29. Doctors used to order an uncomfortable and embarrassing procedure called a colonoscopy at age 50, but now you can mail in your poop in a cute, self-addressed talking box.
30. You can say “back in the day” when referring to any part of your childhood narrative.
31. You can afford (see No. 16) to play that pricy aggravation called golf. As an age-determined bonus, you can now hit your slicing drives from the “senior tees.” These tees, painted yellow or gold, are up to 50 yards in front of the blue and black tees where lean, cocky punks carrying their clubs hit booming 280-yard drives over your head. Isn’t golf fun?
32. Thanks to eBay and Etsy, you turn those wooden ducks you carved in the garage into a new revenue stream.
33. You’re old and wise enough to mentor young and foolish men.
34. You can hire a lawn service without feeling guilty.
35. You write that memoir, “My Life in Words,” destined to turn into a dusty family heirloom in the attic of one of your grandchildren, where no one will ever read it.
36. You can blame your insecurity on what your father’s generation called a “midlife crisis,” a nifty excuse to buy a red sports car.
37. You can stop wondering what you want to do when you grow up.

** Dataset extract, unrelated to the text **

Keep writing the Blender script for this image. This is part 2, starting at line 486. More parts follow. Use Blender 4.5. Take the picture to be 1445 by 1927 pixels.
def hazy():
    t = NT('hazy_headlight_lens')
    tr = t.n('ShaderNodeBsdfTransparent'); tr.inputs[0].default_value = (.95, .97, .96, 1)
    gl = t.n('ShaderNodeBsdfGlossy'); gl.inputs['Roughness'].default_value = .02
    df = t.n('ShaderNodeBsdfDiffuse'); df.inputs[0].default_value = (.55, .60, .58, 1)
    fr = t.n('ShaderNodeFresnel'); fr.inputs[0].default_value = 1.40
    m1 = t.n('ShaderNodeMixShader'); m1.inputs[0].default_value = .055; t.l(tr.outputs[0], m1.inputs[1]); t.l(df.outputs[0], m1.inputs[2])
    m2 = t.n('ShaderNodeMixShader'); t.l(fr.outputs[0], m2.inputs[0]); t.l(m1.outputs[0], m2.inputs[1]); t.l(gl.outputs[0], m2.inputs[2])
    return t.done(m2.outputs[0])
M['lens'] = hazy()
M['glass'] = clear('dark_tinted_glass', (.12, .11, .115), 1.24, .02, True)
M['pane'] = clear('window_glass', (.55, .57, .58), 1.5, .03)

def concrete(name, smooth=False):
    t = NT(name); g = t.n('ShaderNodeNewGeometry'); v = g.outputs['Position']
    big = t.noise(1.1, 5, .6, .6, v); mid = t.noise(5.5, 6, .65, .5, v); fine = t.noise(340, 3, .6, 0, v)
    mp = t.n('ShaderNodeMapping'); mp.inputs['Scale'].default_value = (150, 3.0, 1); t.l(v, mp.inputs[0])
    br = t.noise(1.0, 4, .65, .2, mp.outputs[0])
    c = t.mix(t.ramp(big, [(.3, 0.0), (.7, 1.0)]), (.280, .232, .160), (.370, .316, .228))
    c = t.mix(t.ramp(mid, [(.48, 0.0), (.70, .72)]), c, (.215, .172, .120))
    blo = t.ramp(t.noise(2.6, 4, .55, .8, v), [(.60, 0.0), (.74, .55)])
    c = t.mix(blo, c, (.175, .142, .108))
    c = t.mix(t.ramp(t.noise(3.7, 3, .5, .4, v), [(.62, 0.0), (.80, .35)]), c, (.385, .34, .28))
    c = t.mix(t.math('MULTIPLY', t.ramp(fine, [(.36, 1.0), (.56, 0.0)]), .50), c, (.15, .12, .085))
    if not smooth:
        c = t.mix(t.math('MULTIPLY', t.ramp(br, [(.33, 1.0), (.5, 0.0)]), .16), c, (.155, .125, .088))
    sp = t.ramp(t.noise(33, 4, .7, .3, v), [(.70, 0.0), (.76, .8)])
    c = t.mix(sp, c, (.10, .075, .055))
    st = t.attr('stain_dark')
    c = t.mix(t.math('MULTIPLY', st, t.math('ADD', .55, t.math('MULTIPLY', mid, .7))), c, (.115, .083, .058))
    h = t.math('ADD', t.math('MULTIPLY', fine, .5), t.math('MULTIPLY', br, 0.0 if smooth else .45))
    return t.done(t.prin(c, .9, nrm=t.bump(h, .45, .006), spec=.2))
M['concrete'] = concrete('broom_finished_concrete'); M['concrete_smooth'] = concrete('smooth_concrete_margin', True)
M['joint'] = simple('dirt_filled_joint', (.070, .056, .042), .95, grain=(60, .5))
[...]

38. Crowds get smaller every year at your high school reunion.
40. You have accumulated many great ensembles to wear at those “ugly sweater” holiday parties.
41. You now qualify to join AARP. They will remind you, and remind you, and remind you.
42. Call it a “senior moment,” and you can get away with almost anything!
43. Your grandchildren start referring to you as “the G.O.A.T.”
44. You qualify for the Senior Olympics.
45. You get super excited about reducing hefty brokerage fees by shifting your investments to index funds.
46. You develop an obsession with online retirement calculators.
47. The only women who pay attention to what you have to say are Siri and Alexa.
48. You realize it makes more sense to drive under the speed limit in the far-right lane, avoiding the passing lanes used by those young people in such a hurry.
49. You finally get your head together as the rest of your body falls apart.
50. You have the time to write articles like this, deluding yourself into thinking you might be a rich and famous author one day.
thank you for the laugh. I enjoyed it very much.
LOVE IT... at 66...I've used "some" of these lines... but I'm always adding to my "routine" for the grandkids!